Probably the toughest role is that of the Evangelist, who not only must sing narration in the forms of long paragraphs of prose set to melodies with irregular speechlike rhythms, but must also negotiate many difficult intervals. Karl Dent performed these tasks with aplomb. Tim Krol, as Jesus, did a commendable job as the traditional sweet tenor evoking innocence and quiet strength. Charles Austin, as Pilate, gave his customary flamboyant performance with excellent tone and control, and brought an interpretation of Pilate as rather more evil than the text itself implies, a Machiavellian who is all too willing to acquiesce in a kangaroo trial if it solves an immediate problem for his administration. Perhaps Austin's performance was somewhat overstated when contrasted with that of Stanley Warren. This accomplished tenor demonstrated a beautiful tone in the aria "O meine Seel," but lacked the commanding volume and personality of Austin and seemed overpowered by the strings. (Since Bach seldom indicated dynamics, the conductor could remedy this particular detail by instructing the strings to lower the volume for that aria.) Warren showed more virtuosity in the aria "Erwage, sein blutgefarbter Rukken," with some clarion notes attained with little effort. Two female roles complete the roster of soloists. In arias that place stringent demands on a soprano's instrument, Leigh Shipman produced controlled high notes with masterful ability to control vibrato. And Stephanie Prewitt, especially in the "Es is vollbrecht" aria, demonstrated the rich midrange of the mezzo.

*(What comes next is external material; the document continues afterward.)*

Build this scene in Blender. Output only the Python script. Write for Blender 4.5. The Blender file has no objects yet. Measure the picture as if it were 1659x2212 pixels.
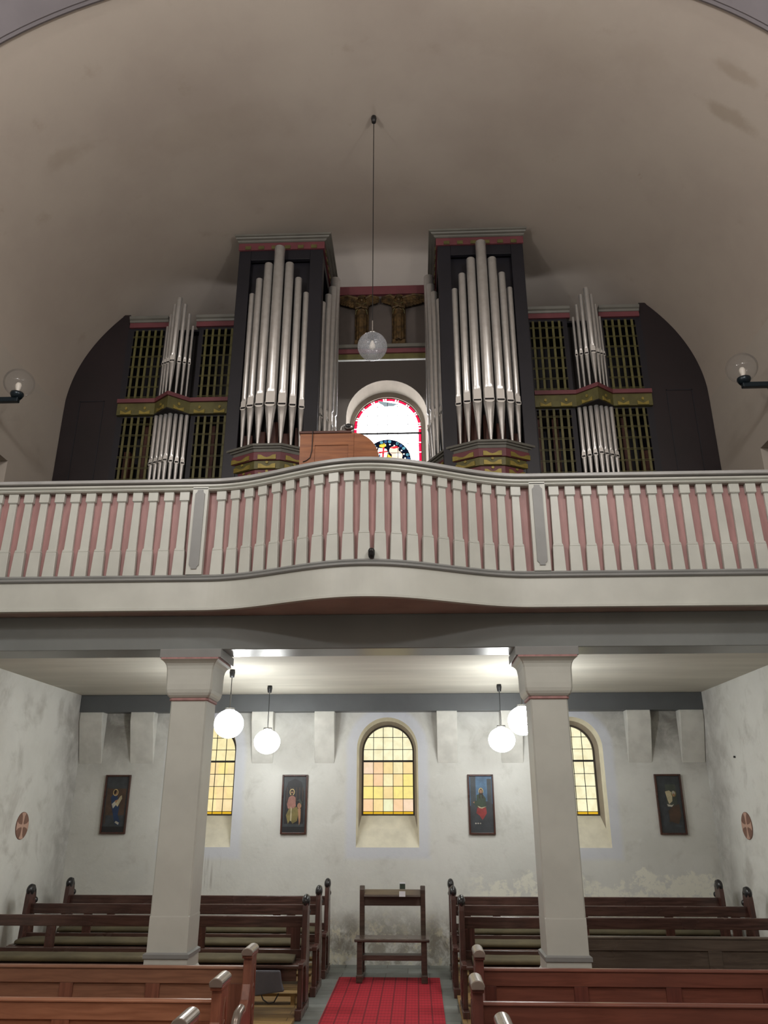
import bpy, bmesh, math, random
from mathutils import Vector, Matrix
random.seed(7)
PI = math.pi
C = bpy.context.scene.collection
S = bpy.context.scene

# ------------------------------------------------------------------ helpers
def lin(c):
    return tuple(((v/255)/12.92 if v/255 <= .04045 else ((v/255+.055)/1.055)**2.4) for v in c)+(1,)

class MB:
    """collects shapes, then links them as ONE mesh object"""
    def __init__(s): s.v=[]; s.f=[]; s.m=[]; s.sm=[]
    def add(s, vs, fs, mi=0, smooth=False):
        o=len(s.v); s.v+= [tuple(v) for v in vs]
        for f in fs: s.f.append([i+o for i in f]); s.m.append(mi); s.sm.append(smooth)
        return s
    def box(s, x0,x1,y0,y1,z0,z1, mi=0):
        return s.add([(x,y,z) for z in (z0,z1) for y in (y0,y1) for x in (x0,x1)],
            [(0,2,3,1),(4,5,7,6),(0,1,5,4),(2,6,7,3),(0,4,6,2),(1,3,7,5)], mi)
    def prism(s, pts, axis, a, b, mi=0):
        """pts 2D outline; axis 'x': pts=(y,z); 'y': pts=(x,z); 'z': pts=(x,y)"""
        def P(p,t):
            return {'x':(t,p[0],p[1]),'y':(p[0],t,p[1]),'z':(p[0],p[1],t)}[axis]
        n=len(pts)
        vs=[P(p,a) for p in pts]+[P(p,b) for p in pts]
        fs=[tuple(range(n))[::-1],tuple(range(n,2*n))]+[(i,(i+1)%n,(i+1)%n+n,i+n) for i in range(n)]
        return s.add(vs,fs,mi)
    def tube(s, pts, r, n=8, mi=0, cap=True):
        rings=[]
        k=len(pts); pv=[Vector(p) for p in pts]
        rr=r if isinstance(r,(list,tuple)) else [r]*k
        for i,p in enumerate(pv):
            d=(pv[min(i+1,k-1)]-pv[max(i-1,0)]).normalized()
            u=d.cross(Vector((0,0,1)))
            if u.length<1e-3: u=Vector((1,0,0))
            u.normalize(); w=d.cross(u)
            rings.append([tuple(p+u*math.cos(2*PI*j/n)*rr[i]+w*math.sin(2*PI*j/n)*rr[i]) for j in range(n)])
        vs=[v for g in rings for v in g]
        fs=[(i*n+j,i*n+(j+1)%n,(i+1)*n+(j+1)%n,(i+1)*n+j) for i in range(k-1) for j in range(n)]
        s.add(vs,fs,mi,True)
        if cap: s.add(vs[:n],[tuple(range(n))],mi); s.add(vs[-n:],[tuple(range(n))],mi)
        return s
    def lathe(s, prof, cx,cy, n=24, mi=0, sx=1, sy=1, smooth=True):
        """prof: (r,z)"""
        vs=[(cx+r*sx*math.cos(2*PI*j/n),cy+r*sy*math.sin(2*PI*j/n),z) for r,z in prof for j in range(n)]
        k=len(prof)
        fs=[(i*n+j,i*n+(j+1)%n,(i+1)*n+(j+1)%n,(i+1)*n+j) for i in range(k-1) for j in range(n)]
        return s.add(vs,fs,mi,smooth)
    def ellipsoid(s, c, r, n=16, k=10, mi=0, rot=None):
        vs=[]
        for i in range(k+1):
            t=PI*i/k
            for j in range(n):
                v=Vector((r[0]*math.sin(t)*math.cos(2*PI*j/n), r[1]*math.sin(t)*math.sin(2*PI*j/n), r[2]*math.cos(t)))
                if rot: v=rot@v
                vs.append(tuple(v+Vector(c)))
        fs=[(i*n+j,i*n+(j+1)%n,(i+1)*n+(j+1)%n,(i+1)*n+j) for i in range(k) for j in range(n)]
        return s.add(vs,fs,mi,True)
    def sweep(s, prof, frames, mi=0, smooth=False, closed=True):
        """prof: list (out, z); frames: list of (x,y,nx,ny)"""
        n=len(prof); vs=[]
        for (x,y,nx,ny) in frames:
            for (o,z) in prof: vs.append((x+nx*o,y+ny*o,z))
        k=len(frames); fs=[]
        for i in range(k-1):
            for j in range(n if closed else n-1):
                fs.append((i*n+j,i*n+(j+1)%n,(i+1)*n+(j+1)%n,(i+1)*n+j))
        if closed: fs.append(tuple(range(n))); fs.append(tuple(range((k-1)*n,k*n)))
        return s.add(vs,fs,mi,smooth)
    def xf(s, M):
        s.v=[tuple(M@Vector(v)) for v in s.v]; return s
    def build(s, name, mats, parent=None, bevel=0, seg=2, weld=False, loc=None):
        me=bpy.data.meshes.new(name)
        off=Vector((0,0,0))
        if parent is not None:
            r=parent
            while r is not None: off+=Vector(r.location); r=r.parent
        if loc is not None: off+=Vector(loc)
        me.from_pydata([tuple(Vector(v)-off) for v in s.v],[],s.f)
        if not isinstance(mats,(list,tuple)): mats=[mats]
        for m in mats: me.materials.append(m)
        me.polygons.foreach_set('material_index',s.m); me.polygons.foreach_set('use_smooth',s.sm)
        bm=bmesh.new(); bm.from_mesh(me)
        bmesh.ops.remove_doubles(bm,verts=bm.verts,dist=1e-5) if weld else None
        bmesh.ops.recalc_face_normals(bm,faces=bm.faces)
        bm.to_mesh(me); bm.free()
        o=bpy.data.objects.new(name,me); C.objects.link(o)
        if parent is not None: o.parent=parent
        if loc is not None: o.location=loc
        if bevel:
            b=o.modifiers.new('bevel','BEVEL'); b.width=bevel; b.segments=seg; b.limit_method='ANGLE'; b.angle_limit=.7
            b.use_clamp_overlap=True
        return o

def tag(o,label=None,cat=None,group=None,kind=None):
    if label: o['label']=label
    if cat: o['category']=cat
    if group: o['group']=group
    if kind: o['kind']=kind
    return o
def thing(name,label,cat,loc=(0,0,0),group=None):
    o=bpy.data.objects.new(name,None); C.objects.link(o); o.location=loc; o.empty_display_size=.2
    return tag(o,label,cat,group)
def struct(o,label=None): return tag(o,label,None,None,'structure')

# ------------------------------------------------------------------ materials
class NT:
    def __init__(s,name):
        s.m=bpy.data.materials.new(name); s.m.use_nodes=True
        s.t=s.m.node_tree; s.t.nodes.clear()
        s.out=s.t.nodes.new('ShaderNodeOutputMaterial')
    def n(s,ty,**kw):
        nd=s.t.nodes.new(ty)
        for k,v in kw.items():
            if k[0]=='_': setattr(nd,k[1:],v)
            else:
                key=int(k[1:]) if k[0]=='i' and k[1:].isdigit() else k.replace('_',' ')
                if hasattr(v,'is_linked') or isinstance(v,bpy.types.NodeSocket): s.t.links.new(v,nd.inputs[key])
                else: nd.inputs[key].default_value=v
        return nd
    def math(s,op,a,b=0.,c=None,clamp=False):
        nd=s.t.nodes.new('ShaderNodeMath'); nd.operation=op; nd.use_clamp=clamp
        for i,v in enumerate([a,b]+([c] if c is not None else [])):
            if isinstance(v,bpy.types.NodeSocket): s.t.links.new(v,nd.inputs[i])
            else: nd.inputs[i].default_value=v
        return nd.outputs[0]
    def smooth(s,v,a,b,x=0.,y=1.):
        nd=s.t.nodes.new('ShaderNodeMapRange'); nd.interpolation_type='SMOOTHSTEP'
        s.t.links.new(v,nd.inputs[0])
        for i,q in enumerate((a,b,x,y)): nd.inputs[i+1].default_value=q
        return nd.outputs[0]
    def mix(s,f,a,b,mode='MIX'):
        nd=s.t.nodes.new('ShaderNodeMix'); nd.data_type='RGBA'; nd.blend_type=mode
        for i,v in ((0,f),(6,a),(7,b)):
            if isinstance(v,bpy.types.NodeSocket): s.t.links.new(v,nd.inputs[i])
            else: nd.inputs[i].default_value=v
        return nd.outputs[2]
    def coord(s,scale=(1,1,1),loc=(0,0,0),rot=(0,0,0)):
        tc=s.n('ShaderNodeTexCoord'); mp=s.n('ShaderNodeMapping')
        s.t.links.new(tc.outputs['Object'],mp.inputs[0])
        mp.inputs['Scale'].default_value=scale; mp.inputs['Location'].default_value=loc; mp.inputs['Rotation'].default_value=rot
        return mp.outputs[0]
    def noise(s,vec,scale,detail=4,rough=.55,dist=0):
        nd=s.n('ShaderNodeTexNoise'); s.t.links.new(vec,nd.inputs['Vector'])
        nd.inputs['Scale'].default_value=scale; nd.inputs['Detail'].default_value=detail
        nd.inputs['Roughness'].default_value=rough; nd.inputs['Distortion'].default_value=dist
        return nd.outputs[0]
    def xyz(s):
        g=s.n('ShaderNodeNewGeometry'); sp=s.n('ShaderNodeSeparateXYZ'); s.t.links.new(g.outputs['Position'],sp.inputs[0])
        return sp.outputs, g.outputs['Position']
    def bsdf(s,col,rough=.6,metal=0,bump=None,bstr=.2,bdist=.01,**kw):
        b=s.n('ShaderNodeBsdfPrincipled')
        for k,v in (('Base Color',col),('Roughness',rough),('Metallic',metal)):
            if isinstance(v,bpy.types.NodeSocket): s.t.links.new(v,b.inputs[k])
            else: b.inputs[k].default_value=v
        for k,v in kw.items(): b.inputs[k.replace('_',' ')].default_value=v
        if bump is not None:
            bp=s.n('ShaderNodeBump'); bp.inputs['Strength'].default_value=bstr; bp.inputs['Distance'].default_value=bdist
            s.t.links.new(bump,bp.inputs['Height']); s.t.links.new(bp.outputs[0],b.inputs['Normal'])
        s.t.links.new(b.outputs[0],s.out.inputs[0]); return b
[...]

The Conspirare Choir mirrored the (pardon the expression) passion of its conductor with a performance that was not only faithful to the notes Bach penned, but also to the spirit of the drama. The Conspirare Orchestra performed competently, especially toward the beginng when the orchestra is required to create a dense, busy texture. However, in musicality they are somewhat outshone by their rivals across downtown at St. David's, notably occasional less-than-perfect pitch and intonation in the low strings.

The New Texas Music Works is to be commended, not only for bringing masterworks (and less famous gems) to the Austin public, but in offering interpretations that go beyond a recitation of the written score to evoke the drama and emotions of our own time. Those familiar with Bach's Toccata in D Minor are aware of the Master's penchant for the macabre; in the St. John Passion we are presented with a horror story in which an innocent is tortured and slain according to the bloodthirsty principles we speciously call 'justice.' In a time when even Texans are starting to question the righteousness of wholesale lethal injections, this performance offered its audience a most uncomfortable allegory.